It was strange to discover, through a Facebook page that I happened upon, that Nino is no longer here. The art history professor who, over three years scattered throughout my five years of high school, often made me smile amidst the bleakness of the late '90s, has stopped teaching forever. And also stopped doing anything else.

In school, at the high school, I was nobody, living trapped in a reality I hated, which made it so I left maturity with 19 years on the documents but still 15 in my head. Then I rushed to catch up. Right after the oral graduation exam, I returned home feeling the chains dissolve, breathing summer for the first time with full lungs after years of winter; I sat on the couch and watched Daniele Luchetti's "La scuola." Somehow, I don’t know why, it brought me peace.

That was probably also the last day I saw Nino: it was July 2001, the Twin Towers were still standing, and Bin Laden would escape for another ten years. I didn’t say goodbye, didn’t shake his hand, perhaps didn’t forgive him for the little severity a professor should maintain during his classes, preventing the class from becoming a cauldron of swearing and flying papers, but what’s worse is that I couldn’t fully savor the extra-scholastic teachings he was able to dispense. I admired him as a man, but was too withdrawn to show it. However, that evening when you invited some students to Monza to watch a projection of I-don’t-know-what slides, I was there; at the back, in the corner, in the dark, but I was there. Even then, I didn’t know what slides they were, but I was there for you.
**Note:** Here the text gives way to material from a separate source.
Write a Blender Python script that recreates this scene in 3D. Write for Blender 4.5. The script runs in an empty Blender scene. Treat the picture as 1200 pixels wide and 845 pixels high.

I was small, inside more than outside; now I am older.

"La scuola," for me, speaks about him as it can speak about many others for anyone who has seen a teacher not as a threat but as a push for improvement. It’s one of the many academic films produced by the Italian ‘90s, precisely in 1995. Perhaps the best. During the last day of school in a suburban Roman institution, the generous professor Vivaldi (Silvio Orlando) tries to salvage what he can in a distressed class, full of students at risk of failing. He is assisted in the endeavor by Professor Majello (Anna Galiena), who harbors a mysterious love within the school that has renewed her vitality after years in a dull and emotionless marriage. However, the strict and energetic deputy head Sperone (Fabrizio Bentivoglio, the very best) does not agree and, along with other less aggressive but cynical teachers such as Cirrotta (Antonio Petrocelli) and Mortillaro (Roberto Nobile), will fight to exhaustion to decimate the class. The scrutiny session is completed by other figures of teachers who are indifferent to the final outcome (Gea Martire, Vittorio Ciorcalo, Anita Zagaria) and/or weak of character (Enrica Maria Modugno) whose only thought is to finish the day quickly, while the entire session is supervised by a principal (Mario Prosperi), just ignorant enough ("do you know Kafka's Metamorphosis?" "I'm sorry, I haven’t seen it.."), who embodies the academic figure of a modern-day Pontius Pilate.

Amid moments of intimacy, flashbacks, arguments, and desperate interrogations to raise the students' grades, during this last day of school experienced in the Vivaldi-Sperone duel, the personal stories of the teachers surface in all their instability; the library ceiling collapses, crushing hidden woven loves, every desire for change of a stagnant reality ("the real repeaters are us" Sperone says dejectedly as dusk falls on the gym) and the hopes for renewal of a static and uninfluential educational system on the future ("the Italian school system only works for those who don’t need it" Vivaldi thunders at the start of the scrutiny). It’s a school falling apart observed from the teachers' viewpoint, a collective film where students unusually take a back seat: Cardini, the one in the worst shape, is the most mentioned but is also the one you never see. A wrecked school where Nino, every now and then, like Silvio Orlando, tried to pour drops of humanity that were partially gathered, even by someone like me, always in the shadows.

Given the continuous emails you sent us even after we left high school, full of greetings in a Sicilian too tight to be fully understood by a Milanese, wherever you are, maybe you'll read this: having not said goodbye to you ten years ago, I do so now. Maybe if you saw me now you’d say "And put out that cigarette".